=== Input data ===
◆ ◆ ◆
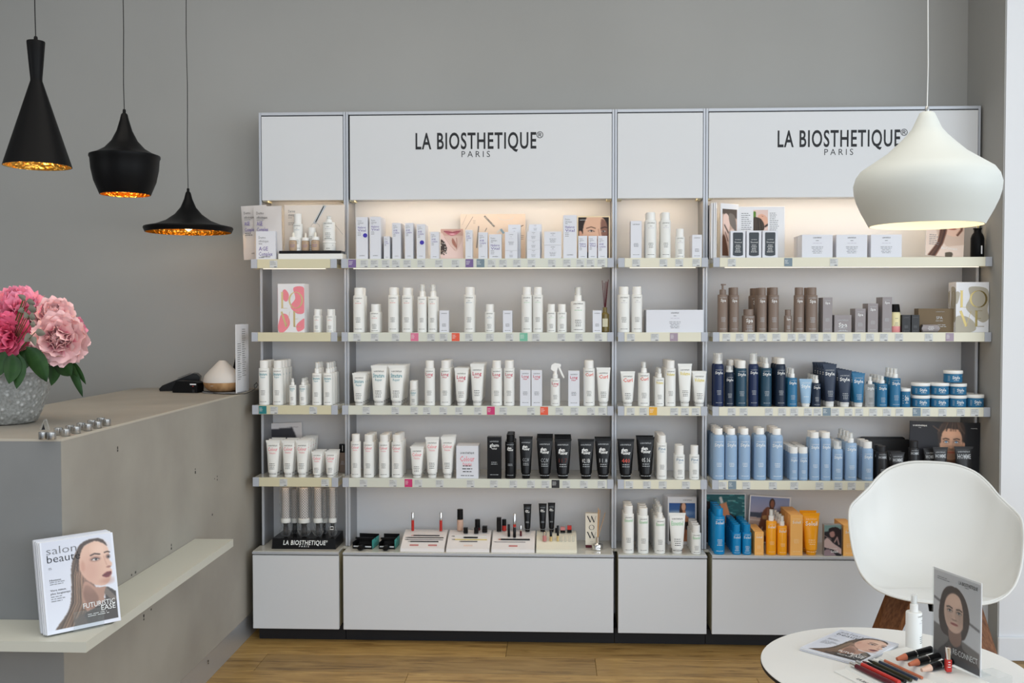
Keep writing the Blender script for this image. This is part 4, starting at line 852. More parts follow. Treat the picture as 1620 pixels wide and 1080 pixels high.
◆ ◆ ◆
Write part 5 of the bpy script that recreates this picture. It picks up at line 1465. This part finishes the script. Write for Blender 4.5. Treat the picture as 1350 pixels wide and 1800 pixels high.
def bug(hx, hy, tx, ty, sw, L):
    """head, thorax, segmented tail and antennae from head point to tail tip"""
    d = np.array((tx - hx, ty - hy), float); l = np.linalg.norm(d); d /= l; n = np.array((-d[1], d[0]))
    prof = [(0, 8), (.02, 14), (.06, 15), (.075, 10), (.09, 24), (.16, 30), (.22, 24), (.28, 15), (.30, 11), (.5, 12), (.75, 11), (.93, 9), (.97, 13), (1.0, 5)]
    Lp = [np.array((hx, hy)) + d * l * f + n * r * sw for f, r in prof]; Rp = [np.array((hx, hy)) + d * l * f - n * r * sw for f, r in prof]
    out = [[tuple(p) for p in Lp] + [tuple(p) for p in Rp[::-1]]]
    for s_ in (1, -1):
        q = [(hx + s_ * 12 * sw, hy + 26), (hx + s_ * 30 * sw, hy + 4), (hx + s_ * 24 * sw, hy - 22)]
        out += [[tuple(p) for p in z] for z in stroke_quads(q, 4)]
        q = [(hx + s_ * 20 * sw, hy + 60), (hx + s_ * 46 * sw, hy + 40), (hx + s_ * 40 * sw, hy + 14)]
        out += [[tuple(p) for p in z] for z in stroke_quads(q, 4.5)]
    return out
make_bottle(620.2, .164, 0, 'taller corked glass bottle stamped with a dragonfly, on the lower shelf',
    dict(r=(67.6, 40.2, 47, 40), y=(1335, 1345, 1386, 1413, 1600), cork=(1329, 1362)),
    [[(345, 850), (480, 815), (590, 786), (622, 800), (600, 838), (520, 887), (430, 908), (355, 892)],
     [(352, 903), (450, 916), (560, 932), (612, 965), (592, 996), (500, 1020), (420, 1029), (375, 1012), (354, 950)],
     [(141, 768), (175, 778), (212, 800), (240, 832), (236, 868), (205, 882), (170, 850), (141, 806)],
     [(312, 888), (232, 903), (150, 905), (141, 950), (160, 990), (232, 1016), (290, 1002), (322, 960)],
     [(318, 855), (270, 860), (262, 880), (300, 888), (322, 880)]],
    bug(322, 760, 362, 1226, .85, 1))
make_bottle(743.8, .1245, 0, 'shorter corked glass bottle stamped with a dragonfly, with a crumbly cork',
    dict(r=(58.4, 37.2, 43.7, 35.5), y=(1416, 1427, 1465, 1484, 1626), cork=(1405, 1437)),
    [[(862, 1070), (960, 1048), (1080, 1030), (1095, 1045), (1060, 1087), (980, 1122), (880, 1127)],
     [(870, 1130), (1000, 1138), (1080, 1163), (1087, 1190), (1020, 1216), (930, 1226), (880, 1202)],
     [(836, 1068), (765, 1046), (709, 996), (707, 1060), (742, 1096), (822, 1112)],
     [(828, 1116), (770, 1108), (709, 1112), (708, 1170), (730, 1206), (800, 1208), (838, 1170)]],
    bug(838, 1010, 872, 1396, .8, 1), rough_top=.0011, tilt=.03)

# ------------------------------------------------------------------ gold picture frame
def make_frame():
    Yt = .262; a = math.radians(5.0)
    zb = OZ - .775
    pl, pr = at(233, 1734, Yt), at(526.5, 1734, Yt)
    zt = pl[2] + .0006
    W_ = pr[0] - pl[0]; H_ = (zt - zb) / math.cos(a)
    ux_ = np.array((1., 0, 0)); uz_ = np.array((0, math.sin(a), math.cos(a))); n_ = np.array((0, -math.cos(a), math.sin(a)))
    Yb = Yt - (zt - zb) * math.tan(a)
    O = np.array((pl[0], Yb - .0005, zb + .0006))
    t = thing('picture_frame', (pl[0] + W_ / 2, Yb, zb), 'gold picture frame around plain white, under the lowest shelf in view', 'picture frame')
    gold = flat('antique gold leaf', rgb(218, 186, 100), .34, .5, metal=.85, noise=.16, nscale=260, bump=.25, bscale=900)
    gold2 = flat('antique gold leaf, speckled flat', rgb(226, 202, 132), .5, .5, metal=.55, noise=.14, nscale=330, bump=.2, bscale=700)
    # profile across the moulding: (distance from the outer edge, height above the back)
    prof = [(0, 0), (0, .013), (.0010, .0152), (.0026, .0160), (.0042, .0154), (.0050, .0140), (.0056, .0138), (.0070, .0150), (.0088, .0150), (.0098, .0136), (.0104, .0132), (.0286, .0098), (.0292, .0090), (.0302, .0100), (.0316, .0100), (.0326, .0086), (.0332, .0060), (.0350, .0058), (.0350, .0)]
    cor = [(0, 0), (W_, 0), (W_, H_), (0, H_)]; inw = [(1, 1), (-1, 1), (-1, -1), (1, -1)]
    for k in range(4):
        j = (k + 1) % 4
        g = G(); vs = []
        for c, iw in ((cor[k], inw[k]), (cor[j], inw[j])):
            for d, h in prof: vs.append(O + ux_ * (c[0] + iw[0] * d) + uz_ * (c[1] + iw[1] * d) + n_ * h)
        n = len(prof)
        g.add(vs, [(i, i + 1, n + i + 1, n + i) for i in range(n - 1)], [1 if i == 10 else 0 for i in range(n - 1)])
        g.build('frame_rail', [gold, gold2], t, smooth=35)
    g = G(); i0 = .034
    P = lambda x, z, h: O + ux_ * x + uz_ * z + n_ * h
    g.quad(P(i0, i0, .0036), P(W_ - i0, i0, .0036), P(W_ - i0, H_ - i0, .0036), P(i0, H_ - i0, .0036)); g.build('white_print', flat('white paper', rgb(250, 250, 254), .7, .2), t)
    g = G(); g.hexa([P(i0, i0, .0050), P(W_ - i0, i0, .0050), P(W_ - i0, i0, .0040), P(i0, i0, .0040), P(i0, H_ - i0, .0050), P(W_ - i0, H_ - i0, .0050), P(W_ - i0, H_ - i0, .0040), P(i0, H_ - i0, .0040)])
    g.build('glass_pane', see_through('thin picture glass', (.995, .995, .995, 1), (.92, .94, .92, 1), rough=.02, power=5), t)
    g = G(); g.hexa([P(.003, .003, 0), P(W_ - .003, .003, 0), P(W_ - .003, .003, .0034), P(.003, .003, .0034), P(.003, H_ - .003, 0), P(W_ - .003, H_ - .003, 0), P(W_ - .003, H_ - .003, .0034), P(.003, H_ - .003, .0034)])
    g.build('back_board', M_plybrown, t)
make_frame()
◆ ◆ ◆
=== Work to complete ===
Return from the data every line that holds "This".

=== Written response ===
Keep writing the Blender script for this image. This is part 4, starting at line 852. More parts follow. Treat the picture as 1620 pixels wide and 1080 pixels high.
Write part 5 of the bpy script that recreates this picture. It picks up at line 1465. This part finishes the script. Write for Blender 4.5. Treat the picture as 1350 pixels wide and 1800 pixels high.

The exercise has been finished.